Some exchanges still allow trading with minimal or no KYC, including some decentralised exchanges (DEXs) and a handful of centralised exchanges like MEXC (for low limits). However:
- No-KYC trading typically has lower limits — usually under 30 BTC equivalent per day
- You have no regulatory protection if something goes wrong
- Your jurisdiction may consider unverified accounts illegal — particularly in the US, UK, EU
- Banks may flag transfers to and from such platforms
For most users in well-regulated jurisdictions, the benefits of staying under no-KYC limits are mostly cosmetic.
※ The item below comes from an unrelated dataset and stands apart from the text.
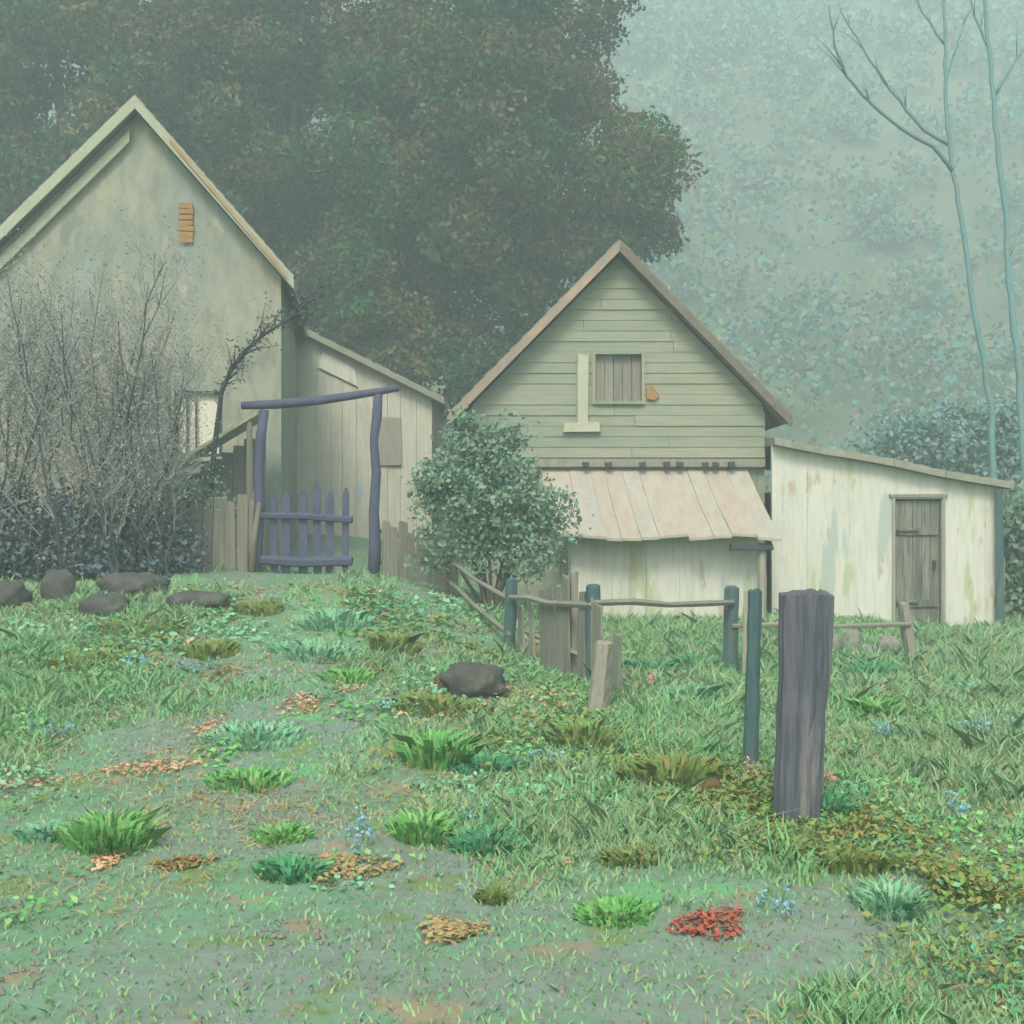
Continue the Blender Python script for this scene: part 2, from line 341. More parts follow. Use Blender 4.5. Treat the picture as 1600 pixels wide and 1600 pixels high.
# ------------------------------------------------------------------ haze
hb = MB().box((-190, -30, -2), (210, 215, 97)).build('haze', bpy.data.materials.new('haze'))
hm = hb.data.materials[0]; hm.use_nodes = True; t = hm.node_tree; t.nodes.clear()
pv = t.nodes.new("ShaderNodeVolumePrincipled"); ov = t.nodes.new("ShaderNodeOutputMaterial")
pv.inputs["Color"].default_value = (*HAZE_COLOR, 1); pv.inputs["Density"].default_value = HAZE_DENSITY
pv.inputs["Anisotropy"].default_value = 0.1
t.links.new(pv.outputs[0], ov.inputs["Volume"]); tag(hb, 'pale green morning mist filling the whole yard and valley', 'mist', kind='stuff')

# ------------------------------------------------------------------ tall tree mass behind the houses
def lobe(px, py, rx, ry, Y):
    c = at(px, py, Y); s = Y/F
    return (c.x, c.y, c.z, rx*s, (rx+ry)*.5*s*.8, ry*s)
def big_tree(name, label, base, lobes, clumps, per, leaf, seed, m='foliage', bark='bark', cat='tree', spread=.45, tr=.32, group='tall dark trees behind the houses'):
    r = np.random.default_rng(seed); ra = random.Random(seed)
    g = hz(*base); root = thing(name, label, cat, (base[0], base[1], g), group=group)
    B = Vector((base[0], base[1], g)); tk = MB()
    top = max(l[2] for l in lobes) - g
    pts = [Vector((ra.uniform(-.15,.15)*i, ra.uniform(-.1,.1)*i, top*i/7 - (.25 if i == 0 else 0))) for i in range(8)]
    tk.tube(pts, [tr*(1-.11*i) for i in range(8)], 9)
    tk.build('trunk', M[bark], root, True)
    lm = MB()
    for l in lobes:
        for _ in range(3):
            s_ = pts[ra.randint(2, 5)]; e_ = Vector(l[:3]) - B + Vector((ra.uniform(-.5,.5)*l[3], ra.uniform(-.5,.5)*l[4], ra.uniform(-.4,.5)*l[5]))
            mid = s_.lerp(e_, .5) + Vector((0, 0, .3))
            lm.tube([s_, mid, e_], [tr*.4, tr*.22, tr*.06], 5)
    lm.build('limbs', M[bark], root, True)
    p = crown_tree([(l[0]-B.x, l[1]-B.y, l[2]-B.z, l[3]*.95, l[4], l[5]*.95) for l in lobes], clumps*per, r, subs=34, sub_r=(.16,.34))
    p = p[p[:, 2] > .15]
    quads('crown', leaves(p, leaf, r), M[m], root)
    return root
big_tree('broadleaf_tree', 'broad dark tree rising behind the clapboard house with its crown edge against the misty sky', (0.6, 33),
         [lobe(800,262,268,205,33), lobe(905,290,170,150,33), lobe(700,420,200,190,33), lobe(940,180,90,70,33), lobe(640,560,190,120,33), lobe(860,400,170,90,33), lobe(660,150,180,120,33), lobe(840,95,150,120,33), lobe(680,20,210,130,33), lobe(760,-20,200,120,33), lobe(855,15,150,130,33), lobe(700,200,230,190,33)], 1500, 95, .19, 1)
big_tree('broadleaf_tree', 'dark tree behind the gate and low shed, filling the gap between the two gables', (-7, 35),
         [lobe(470,200,230,210,35), lobe(560,400,200,210,35), lobe(360,330,150,200,35), lobe(520,80,200,110,35), lobe(560,560,170,120,35), lobe(400,40,170,120,35), lobe(330,120,150,150,35), lobe(480,0,240,150,35), lobe(300,20,200,130,35)], 1300, 95, .19, 2)
big_tree('broadleaf_tree', 'dark grey-green tree behind the left roof slope of the tall plaster house', (-14, 34),
         [lobe(110,190,220,200,34), lobe(250,110,170,130,34), lobe(-60,330,180,240,34), lobe(80,60,200,110,34), lobe(40,420,150,150,34), lobe(230,0,160,120,34), lobe(-40,40,200,150,34)], 1200, 80, .19, 3)

# teal bushes and hedge beyond the low wing
def bush(name, label, px, py, rx, ry, Y, m, seed, clumps=160, per=26, leaf=.16, spread=.2, group=None, cat='bush', extra=()):
    r = np.random.default_rng(seed); c = at(px, py, Y); g = hz(c.x, Y)
    root = thing(name, label, cat, (c.x, Y, g), group=group); B = Vector((c.x, Y, g))
    L = [lobe(px, py, rx, ry, Y)] + [lobe(*e, Y) for e in extra]
    L = [(a[0]-B.x, a[1]-B.y, a[2]-B.z, a[3], a[4], a[5]) for a in L]
    st = MB(); ra = random.Random(seed)
    for _ in range(9):
        l = L[ra.randrange(len(L))]
        e = Vector(l[:3]) + Vector((ra.uniform(-.5,.5)*l[3], ra.uniform(-.5,.5)*l[4], ra.uniform(-.3,.4)*l[5]))
        b0 = Vector((ra.uniform(-.08,.08), ra.uniform(-.08,.08), -.08))
        st.tube([b0, b0.lerp(e, .5)+Vector((0,0,.1)), e], [.03, .02, .006], 5)
    st.build('stems', M['bark'], root)
    p = crown_points(L, clumps, per, spread, r=r); p = p[p[:, 2] > .03]
    quads('foliage', leaves(p, leaf, r, .6), M[m], root); return root
bush('bush', 'blue-green bush showing above the roof of the white wing, leftmost of the row', 1430, 700, 80, 55, 30, 'teal_bush', 31, group='bushes beyond the white wing')
bush('bush', 'blue-green bush behind the two bare trunks above the white wing', 1515, 690, 90, 70, 31, 'teal_bush', 32, group='bushes beyond the white wing')
bush('bush', 'tall blue-green bush at the right edge behind the second bare tree', 1605, 700, 80, 90, 30, 'teal_bush', 33, group='bushes beyond the white wing')
bush('bush', 'dim grey-green bush beside the dark corner post of the white wing', 1620, 880, 52, 130, 19, 'sage', 34, clumps=200, per=30)

# bare slender trees at right
def bare_tree(label, pts, rr, branches, Y, seed):
    base = at(*pts[0], Y); g = hz(base.x, Y); root = thing('bare_tree', label, 'tree', (base.x, Y, g), group='slender bare trees at the right')
    B = Vector((base.x, Y, g)); ra = random.Random(seed)
    P = [Vector((0, 0, -.2))] + [at(x, y, Y)-B for x, y in pts]
    def fine(P, n=4):
        out = []
        for a, b in zip(P, P[1:]):
            for k in range(n): out.append(a.lerp(b, k/n) + Vector((ra.uniform(-.02,.02), ra.uniform(-.02,.02), 0)))
        return out + [P[-1]]
    Q = fine(P); n = len(Q)
    MB().tube(Q, [rr*(1-.6*i/n) for i in range(n)], 8).build('trunk', M['teal_bark'], root, True)
    for bp, br in branches:
        yo = ra.uniform(-.6, .6); K = [at(x, y, Y)-B + Vector((0, yo*i*.5, 0)) for i, (x, y) in enumerate(bp)]
        q = fine(K, 3); b = MB().tube(q, [br*(1-.75*i/len(q)) for i in range(len(q))], 6)
        for _ in range(7):
            i = ra.randrange(len(q)//3, len(q)); d = (q[i]-q[max(i-1,0)]).normalized()
            e = q[i] + (d + Vector((ra.uniform(-.7,.7), ra.uniform(-.7,.7), ra.uniform(-.1,.9)))).normalized()*ra.uniform(.3, 1.0)
            b.tube([q[i], q[i].lerp(e,.5)+Vector((0,0,.05)), e], [br*.3, br*.2, br*.08], 4)
        b.build('branch', M['teal_bark'], root, True)
bare_tree('slender bare teal-grey tree with long forked branches reaching left over the white wing',
          [(1552,760),(1550,650),(1536,560),(1520,480),(1505,360),(1490,270),(1480,200),(1477,120),(1478,40),(1470,-60)], .082,
          [([(1490,268),(1450,235),(1395,215),(1340,180),(1300,150),(1275,110),(1262,60)], .055), ([(1482,225),(1440,205),(1400,160),(1365,120),(1330,70),(1300,20)], .05),
           ([(1478,120),(1500,70),(1520,10)], .03), ([(1476,70),(1440,20),(1420,-30)], .03)], 26, 4)
bare_tree('slender bare teal-grey tree nearest the right edge of the view, with few branches',
          [(1600,760),(1597,650),(1588,540),(1577,440),(1572,340),(1562,250),(1553,180),(1550,110),(1540,20),(1536,-60)], .09,
          [([(1575,400),(1600,350),(1640,300)], .04), ([(1553,150),(1590,90),(1630,40)], .04), ([(1547,80),(1520,30),(1505,-30)], .035)], 25, 5)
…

Your bank already knows about your crypto activity, and a verified account on a regulated exchange offers protections that an unverified account cannot.
Privacy concerns
Submitting government ID and selfie data to a private company is a legitimate privacy concern. Exchanges generally:
- Encrypt KYC data at rest and in transit
- Store it in compliance with GDPR and similar privacy frameworks
- Allow you to request deletion under certain circumstances
That said, data breaches have happened. Coinbase reported a major customer support insider breach in 2025 that affected names, addresses, and partial account information for some users (though not KYC documents themselves). Choose exchanges that take security seriously, but recognise that submitting KYC carries some privacy risk.
Bottom line
KYC is now a standard part of using legitimate crypto exchanges. The process is more invasive than the early days of crypto, but it’s also faster, smoother, and more standardised than it used to be. For most users, completing KYC properly the first time unlocks the full power of the platform with minimal ongoing friction.
If you’re not ready to complete KYC, your alternatives are limited to certain DEXs, P2P trading, or no-KYC tiers at platforms like MEXC — each with their own trade-offs.